Posteriormente, o senador defendeu a Emenda Constitucional nº 35, aprovada em 2001, que eliminou a exigência de autorização prévia para processar parlamentares. Ele lembrou que, nos 13 anos anteriores a essa emenda, de quase 300 pedidos de investigação, apenas um foi aprovado pela Câmara dos Deputados, contra o deputado Jabes Rabelo, acusado de receptação de veículo roubado. Isso demonstra, portanto, a ineficácia do sistema anterior de “blindagem”.
Senadores Mudam de Posição Diante da Repercussão Pública
A discussão na CCJ também revelou uma mudança de posicionamento de outros parlamentares. O senador Jorge Seif (PL-SC), por exemplo, retirou um voto em separado que havia apresentado para manter a PEC, embora com algumas alterações. Sua decisão ocorreu após a leitura do parecer do relator.

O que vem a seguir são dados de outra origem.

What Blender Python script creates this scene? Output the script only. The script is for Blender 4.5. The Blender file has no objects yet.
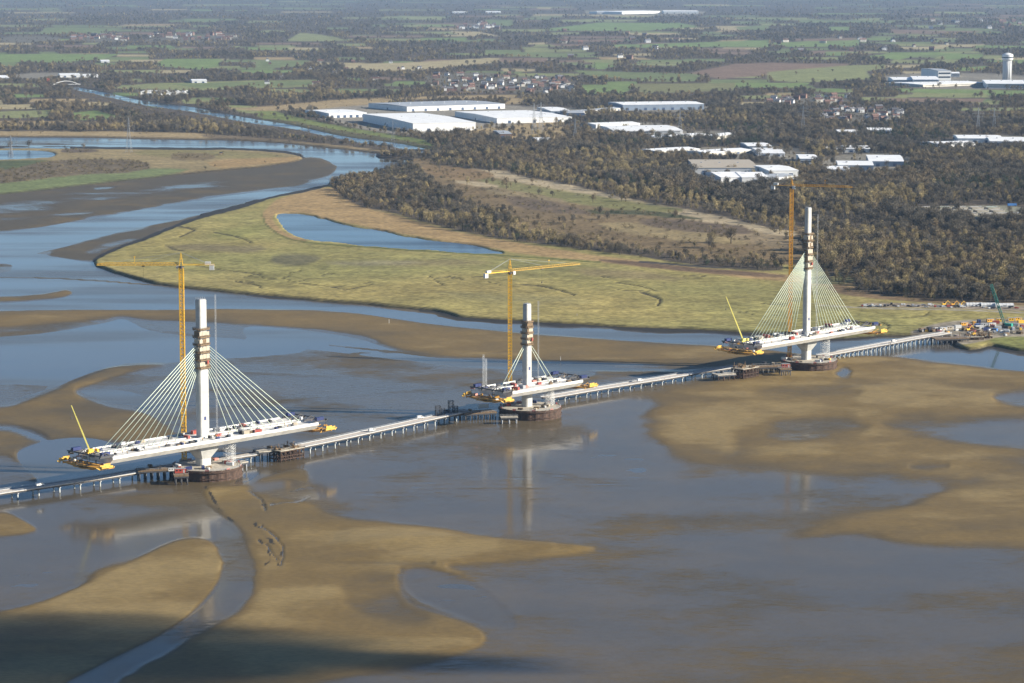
import bpy, math, random
import numpy as np

# ------------------------------------------------------------------ camera, light, exposure
H = 314.0                      # camera height above the water, metres
F = 2750.0                     # focal length in pixels of a 1024 px wide frame
PITCH = math.atan((341.5 + 35.0) / F)
SUN_EL = math.radians(22.0)
SUN_AZ = math.radians(98)   # clockwise from +Y (the view direction): sun low on the right
SUN_DIR = (math.sin(SUN_AZ) * math.cos(SUN_EL), math.cos(SUN_AZ) * math.cos(SUN_EL), math.sin(SUN_EL))

scene = bpy.context.scene
COL = scene.collection
cam_d = bpy.data.cameras.new("camera")
cam = bpy.data.objects.new("camera", cam_d)
COL.objects.link(cam)
cam.location = (0, 0, H)
cam.rotation_euler = (math.radians(90) - PITCH, 0, 0)
cam_d.sensor_width = 36.0
cam_d.lens = F * 36.0 / 1024.0
cam_d.clip_start = 1.0
cam_d.clip_end = 90000.0
scene.camera = cam

world = bpy.data.worlds.new("World")
scene.world = world
world.use_nodes = True
wnt = world.node_tree
sky = wnt.nodes.new("ShaderNodeTexSky")
sky.sky_type = 'NISHITA'
sky.sun_disc = False
sky.sun_elevation = SUN_EL
sky.sun_rotation = SUN_AZ
sky.altitude = 50
sky.air_density = 0.8
sky.dust_density = 0.0
sky.ozone_density = 4.0
bg = wnt.nodes["Background"]
wnt.links.new(sky.outputs[0], bg.inputs[0])
bg.inputs[1].default_value = 0.060

sun_d = bpy.data.lights.new("sun", 'SUN')
sun_d.energy = 5.0
sun_d.angle = math.radians(0.5)
sun_d.color = (1.0, 0.925, 0.80)
sun = bpy.data.objects.new("sun", sun_d)
COL.objects.link(sun)
from mathutils import Vector
sun.rotation_euler = Vector(SUN_DIR).to_track_quat('Z', 'Y').to_euler()
sun.location = (3000, -600, 1200)

vs = scene.view_settings
vs.view_transform = 'Standard'
vs.look = 'None'
vs.exposure = 1.12
vs.gamma = 1.0
vs.use_curve_mapping = False
scene.cycles.use_denoising = True
scene.cycles.max_bounces = 5
scene.cycles.diffuse_bounces = 2
scene.cycles.glossy_bounces = 2
scene.cycles.transparent_max_bounces = 6
scene.cycles.volume_bounces = 0

random.seed(7)
rng = np.random.default_rng(11)
R = math.radians
SP, CP = math.sin(PITCH), math.cos(PITCH)

# ------------------------------------------------------------------ surveying: where a sight line meets the level z
def gxy(u, v, z=0.0):
    """numpy: plan position where the sight line through (u, v) meets level z"""
    x = (np.asarray(u, float) - 512.0) / F
    y = -(np.asarray(v, float) - 341.5) / F
    t = (H - z) / (SP - y * CP)
    return x * t, (CP + y * SP) * t
def at(u, v, z=0.0):
    X, Y = gxy(u, v, z)
    return Vector((float(X), float(Y), z))
def to_px(X, Y, Z):
    f = Y * CP + (H - Z) * SP
    w = Y * SP - (H - Z) * CP
    return 512.0 + F * X / f, 341.5 - F * w / f

# ------------------------------------------------------------------ value noise
_T = rng.random((256, 256))
def vnoise(x, y):
    xi = np.floor(x).astype(np.int64); yi = np.floor(y).astype(np.int64)
    fx = x - xi; fy = y - yi
    fx = fx * fx * (3 - 2 * fx); fy = fy * fy * (3 - 2 * fy)
    a = _T[xi & 255, yi & 255]; b = _T[(xi + 1) & 255, yi & 255]
    c = _T[xi & 255, (yi + 1) & 255]; d = _T[(xi + 1) & 255, (yi + 1) & 255]
    return (a * (1 - fx) + b * fx) * (1 - fy) + (c * (1 - fx) + d * fx) * fy
def fbm(x, y, s, oct=4, ox=0.0):
    """about -1..1, feature size s metres"""
    r = 0; a = 0.5; f = 1.0 / s
    for k in range(oct):
        r = r + a * (vnoise(x * f + 17.3 * k + ox, y * f + 9.1 * k - ox) * 2 - 1)
        a *= 0.5; f *= 2.03
    return r
def sstep(a, b, x):
    t = np.clip((x - a) / (b - a), 0, 1)
    return t * t * (3 - 2 * t)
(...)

Jorge Seif justificou sua mudança, afirmando que, embora a PEC tenha surgido de uma demanda parlamentar por queixas de “pressões” do STF, os componentes adicionados à proposta — como o voto secreto e a extensão do foro privilegiado a presidentes de partidos — “envenenam a massa”. Ele reconheceu, além disso, que a população, independentemente de ideologia política, tem se manifestado contra a proposta, exigindo sensibilidade dos legisladores às “vozes das ruas”.
Em conclusão, o senador Eduardo Girão (Novo-CE), defensor da tese de “perseguição política” pelo Supremo, avaliou que a Câmara “errou na mão” ao propor uma reação tão abrangente aos processos contra parlamentares. Girão criticou enfaticamente a ideia de voto secreto para a admissibilidade de processos contra parlamentares, classificando-a como algo que “não faz o menor sentido” no século 21.